Nvidia Launches GeForce 9 Series With Midrange Graphics Card

It's the first time the company has chosen not to launch a new line with the highest-end product first.

Antone Gonsalves, Contributor

February 21, 2008

2 Min Read

Nvidia on Thursday introduced its GeForce 9 Series with a midrange graphics card, the first time the company has chosen not to launch a new line with the highest-end product first.

The GeForce 9600 GT reflects a new strategy in which Nvidia is serving the majority of customers first, rather than introducing the highest-performing technology for the important, but fewer, customers who want the latest-and-greatest graphics processing units for playing the most demanding PC games.

Traditionally, Nvidia would introduce the top-of-the-line product and let the technology gradually drop to the lower price point as new higher-performing products are introduced. Such a strategy caters to serious PC gamers willing to pay what it takes to make full use of the most advanced capabilities of the latest graphics-intensive games.

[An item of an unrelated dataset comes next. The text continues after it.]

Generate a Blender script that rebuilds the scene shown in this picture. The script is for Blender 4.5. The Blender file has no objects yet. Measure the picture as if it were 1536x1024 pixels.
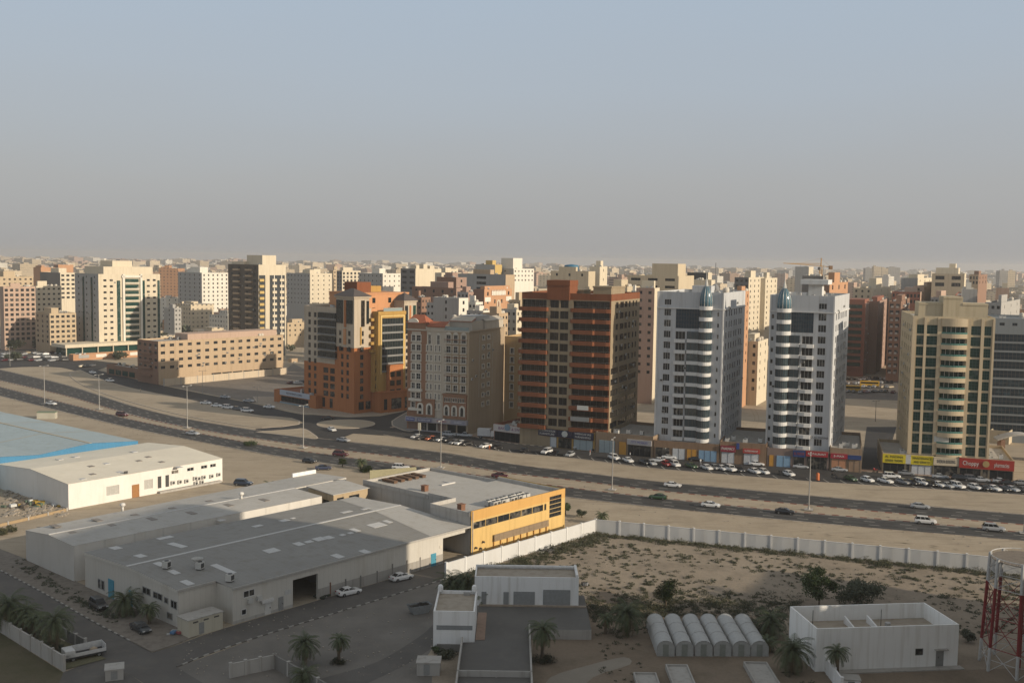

The majority of Nvidia customers, however, are looking for enough power to run PC games without draining the wallet, and it's this segment that Nvidia has decided to serve first with the introduction of the new product line. The GeForce 9600 GT sells for $199.

The new product can replace its predecessor, the 8600 GT, running in a PCI Express slot in a PC. "The first product to be introduced in the GeForce 9 family gives gamers the horsepower to play cutting-edge DirectX 10 games at a price they will love and can afford," Ujesh Desai, general manager of GeForce desktop GPUs at Nvidia, said in a statement. DirectX 10, which is only in Windows Vista, is the latest graphics technology from Microsoft.

The latest graphics card has a better performance-per-watt ratio than its predecessor, Nvidia said. Contributing to the performance boost is 64 stream processors versus 32 for the older model. In addition, the new card has a 256-bit memory interface running at 900 MHz.

The new GPU also leverages Nvidia's latest technology for playback of high-definition movies in either HD DVD or Blu-ray formats, the company said. The new video-processing engine does all the high-definition H.264 decoding, freeing the computer's CPU to perform other tasks.

Nvidia competes for the wallets of gamers with Advanced Micro Devices, which entered the market for PC graphics cards in 2006 with the $5.4 billion acquisition of ATI Technologies. AMD last month launched a two-chip graphics card that it hoped would give it a lead in price and performance over Nvidia.

The ATI Radeon HD 3870 X2 combines two graphics processors on a single board, giving it nearly double the performance of the single-chip Radeon HD 3870 introduced in November. The product would compete with Nvidia's GeForce 8800 Ultra, which starts at $630. The Radeon HD 3870 X2 has a suggested retail price of $449.